Around 50 residents on Tuesday demanded rehousing and respect after they were admitted to a Genoa council meeting regarding the tragedy.

They handed out leaflets entitled The Morandi Bridge People and chanted “Respect, respect!” at the meeting.

"We come before businesses, we come before the transport system, we come first, we want homes,” they told Liguria President Giovanni Toti.

Italy’s interior minister Luigi Di Maio showed his support for the residents and their demands later on Tuesday.

“They’re perfectly right... you can’t leave people at the whim of Autostrade handouts,” he said, adding that a government decree was being prepared to address the rehousing of the evacuees.

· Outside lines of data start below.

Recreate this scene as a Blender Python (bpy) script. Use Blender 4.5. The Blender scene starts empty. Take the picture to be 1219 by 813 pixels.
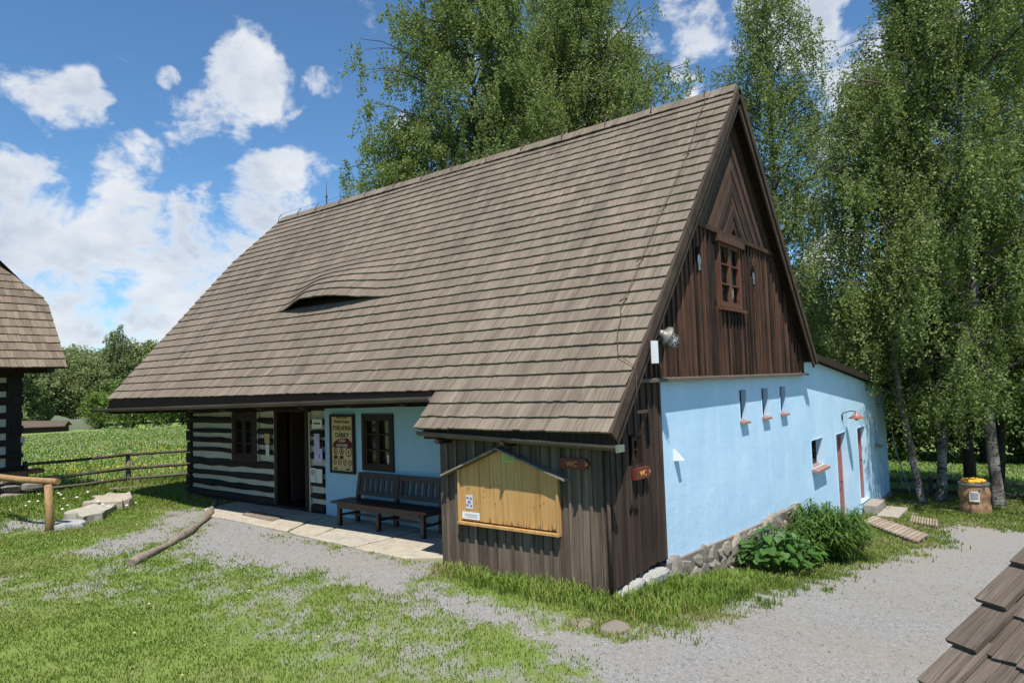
import bpy, math, random
import numpy as np
from mathutils import Vector, Matrix

C = bpy.context.scene.collection
random.seed(11)
RNG = np.random.default_rng(11)
PI = math.pi

# ------------------------------------------------------------------ camera
CAM = np.array([-7.8912, -3.7923, 1.9304])
def cam_axes(yaw=-52.3906, pitch=3.4123, roll=1.8653):
    y, p, r = np.radians([yaw, pitch, roll])
    fw = np.array([math.sin(-y) * math.cos(p), math.cos(y) * math.cos(p), math.sin(p)])
    rt = np.cross(fw, [0, 0, 1.0]); rt /= np.linalg.norm(rt)
    up = np.cross(rt, fw)
    return fw, math.cos(r) * rt - math.sin(r) * up, math.sin(r) * rt + math.cos(r) * up
FW, RT, UP = cam_axes()
cd = bpy.data.cameras.new('camera')
co = bpy.data.objects.new('camera', cd); C.objects.link(co)
co.matrix_world = Matrix(((RT[0], UP[0], -FW[0], CAM[0]), (RT[1], UP[1], -FW[1], CAM[1]), (RT[2], UP[2], -FW[2], CAM[2]), (0, 0, 0, 1)))
cd.sensor_width = 36; cd.lens = 24.05; cd.clip_start = 0.05; cd.clip_end = 2000
bpy.context.scene.camera = co

# ------------------------------------------------------------------ sun, sky, exposure
SUN = Vector((-0.365, -0.33, 1.0)).normalized()
sl = bpy.data.lights.new('sun', 'SUN'); sl.energy = 4.8; sl.angle = math.radians(0.53); sl.color = (1.0, 0.955, 0.88)
so = bpy.data.objects.new('sun', sl); C.objects.link(so)
so.rotation_euler = SUN.to_track_quat('Z', 'Y').to_euler(); so.location = (0, 0, 40)
sc = bpy.context.scene
sc.view_settings.view_transform = 'Standard'; sc.view_settings.look = 'None'
sc.view_settings.gamma = 1; sc.view_settings.use_curve_mapping = False
sc.view_settings.exposure = 0.50
sc.cycles.max_bounces = 8; sc.cycles.diffuse_bounces = 3; sc.cycles.transparent_max_bounces = 8

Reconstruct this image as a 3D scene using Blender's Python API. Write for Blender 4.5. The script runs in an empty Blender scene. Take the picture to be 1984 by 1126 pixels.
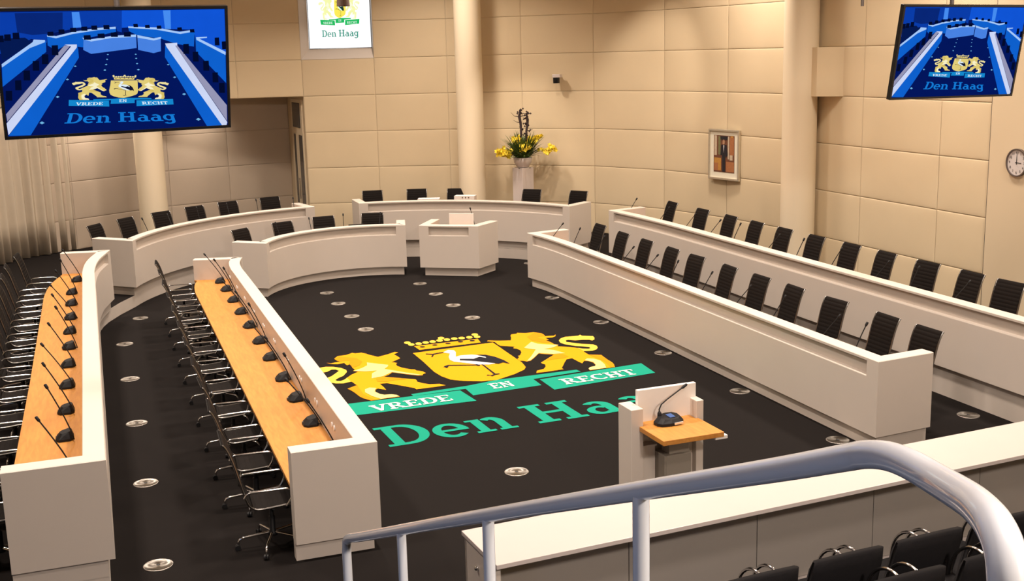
import bpy, bmesh, math, random
from math import sin, cos, pi, radians as R_, atan2, hypot, sqrt
from mathutils import Vector, Matrix, geometry
random.seed(7)
S = bpy.context.scene
COL = S.collection

# ------------------------------------------------------------------ camera
CAM_H = 5.1
YAW, PITCH, ROLL, FPX = 0.340829397, 0.200465406, -0.0255595369, 2268.36
fw = Vector((sin(YAW)*cos(PITCH), cos(YAW)*cos(PITCH), -sin(PITCH)))
rt = Vector((cos(YAW), -sin(YAW), 0)); up = rt.cross(fw)
r2 = rt*cos(ROLL) + up*sin(ROLL); u2 = -rt*sin(ROLL) + up*cos(ROLL)
cd = bpy.data.cameras.new('camera'); cam = bpy.data.objects.new('camera', cd); COL.objects.link(cam)
m3 = Matrix((r2, u2, -fw)).transposed()
cam.matrix_world = Matrix.Translation((0, 0, CAM_H)) @ m3.to_4x4()
cd.sensor_width = 36; cd.lens = FPX/1984*36; cd.clip_start = .05; cd.clip_end = 200
S.camera = cam
# ------------------------------------------------------------------ world, lights, exposure
S.view_settings.view_transform = 'Standard'; S.view_settings.look = 'None'
S.view_settings.exposure = 0.0; S.view_settings.gamma = 1.0
S.view_settings.use_curve_mapping = False
w = bpy.data.worlds.new('world'); S.world = w; w.use_nodes = True
w.node_tree.nodes['Background'].inputs[0].default_value = (1.0, .84, .74, 1)
w.node_tree.nodes['Background'].inputs[1].default_value = 0.10
def area(name, loc, size, power, col, rot=(0,0,0), sy=None, spread=None):
    l = bpy.data.lights.new(name, 'AREA'); l.energy = power; l.color = col; l.size = size
    if sy: l.shape = 'RECTANGLE'; l.size_y = sy
    if spread: l.spread = spread
    o = bpy.data.objects.new(name, l); COL.objects.link(o); o.location = loc; o.rotation_euler = rot
    return o
WARM = (1.0, .85, .73)
for ix, x in enumerate((-1.5, 3.2, 8.0, 12.6)):
    for iy, y in enumerate((11.0, 17.0, 23.0, 28.5)):
        if ix == 3 and iy == 3: continue
        area('ceiling_lamp', (x, y, 8.7), .8, 255, WARM, spread=R_(125))
area('ceiling_lamp', (2.6, 2.4, 8.7), 1.2, 330, (1.0, .85, .76))
area('rail_blue_fill', (-5.0, 2.0, 3.0), 2.4, 75, (.36, .58, 1.0), (0, -pi/2, 0), 3.0)  # added blue fill to tint the handrail underside, no window stands here
area('ceiling_lamp', (5.5, -3.0, 8.6), .9, 900, (1.0, .86, .76), (R_(38), 0, 0))
def spot(loc, tgt, power, ang, col=WARM, blend=.7, rad=.06):
    l = bpy.data.lights.new('wall_spotlight', 'SPOT'); l.energy = power; l.spot_size = R_(ang); l.spot_blend = blend; l.color = col; l.shadow_soft_size = rad
    o = bpy.data.objects.new('wall_spotlight', l); COL.objects.link(o); o.location = loc
    o.rotation_euler = (Vector(tgt)-Vector(loc)).to_track_quat('-Z', 'Y').to_euler()
spot((9.6, 26.5, 8.3), (10.9, 30.0, 2.4), 650, 34)
spot((11.4, 24.6, 8.3), (13.6, 27.4, 3.6), 550, 46)
spot((3.1, 33.9, 3.98), (2.9, 35.0, 2.5), 110, 100, (1, .85, .72), 1.0, .2)
area('alcove_fill', (.3, 32.6, 4.0), .8, 26, (1, .84, .70))  # added soft fill to lift the dark upper alcove, no fitting there

# ------------------------------------------------------------------ materials
def nt(name):
    m = bpy.data.materials.new(name); m.use_nodes = True
    return m, m.node_tree, m.node_tree.nodes['Principled BSDF']
def mat(name, col, rough=.5, metal=0., noise=0., nscale=20., bump=0., bscale=80., coat=0., spec=None, emit=None, es=1.):
    m, t, b = nt(name)
    b.inputs['Roughness'].default_value = rough; b.inputs['Metallic'].default_value = metal
    b.inputs['Base Color'].default_value = (*col, 1)
    if coat: b.inputs['Coat Weight'].default_value = coat
    if spec is not None: b.inputs['Specular IOR Level'].default_value = spec
    if emit: b.inputs['Emission Color'].default_value = (*emit, 1); b.inputs['Emission Strength'].default_value = es
    tc = t.nodes.new('ShaderNodeTexCoord')
    if noise:
        n = t.nodes.new('ShaderNodeTexNoise'); n.inputs['Scale'].default_value = nscale; n.inputs['Detail'].default_value = 4
        t.links.new(tc.outputs['Object'], n.inputs['Vector'])
        r = t.nodes.new('ShaderNodeMapRange'); r.inputs['To Min'].default_value = 1-noise; r.inputs['To Max'].default_value = 1+noise
        t.links.new(n.outputs['Fac'], r.inputs['Value'])
        mx = t.nodes.new('ShaderNodeVectorMath'); mx.operation = 'SCALE'; mx.inputs[0].default_value = col
        t.links.new(r.outputs[0], mx.inputs['Scale']); t.links.new(mx.outputs[0], b.inputs['Base Color'])
    if bump:
        n2 = t.nodes.new('ShaderNodeTexNoise'); n2.inputs['Scale'].default_value = bscale; n2.inputs['Detail'].default_value = 3
        t.links.new(tc.outputs['Object'], n2.inputs['Vector'])
        bp = t.nodes.new('ShaderNodeBump'); bp.inputs['Strength'].default_value = bump; bp.inputs['Distance'].default_value = .01
        t.links.new(n2.outputs['Fac'], bp.inputs['Height']); t.links.new(bp.outputs[0], b.inputs['Normal'])
    return m
M = {}
M['white'] = mat('white_lacquer', (.61, .545, .48), .42, noise=.02, nscale=3)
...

Toti responded to Di Maio by arguing that the evacuees had all received “public accommodation, and in record time”.

“While you [Di Maio] were speaking with the press, the mayor and I were with the evacuees, clearing up any doubts and understandable concerns,” Toti added.

“Fewer polemics and more concrete action is needed to help Genoa.”

Italy’s transport minister Danilo Toninelli said on Tuesday that the government will provide financial assistance to evacuees and that all displaced residents will be resettled within three months.

“The government will implement forms of assistance regarding the mortgage payments that many families are now forced to pay for houses they can no longer live in,” he added.

A demolition plan for the collapsed bridge will be presented by Autostrade per l’Italia within five days, Toti confirmed on Tuesday.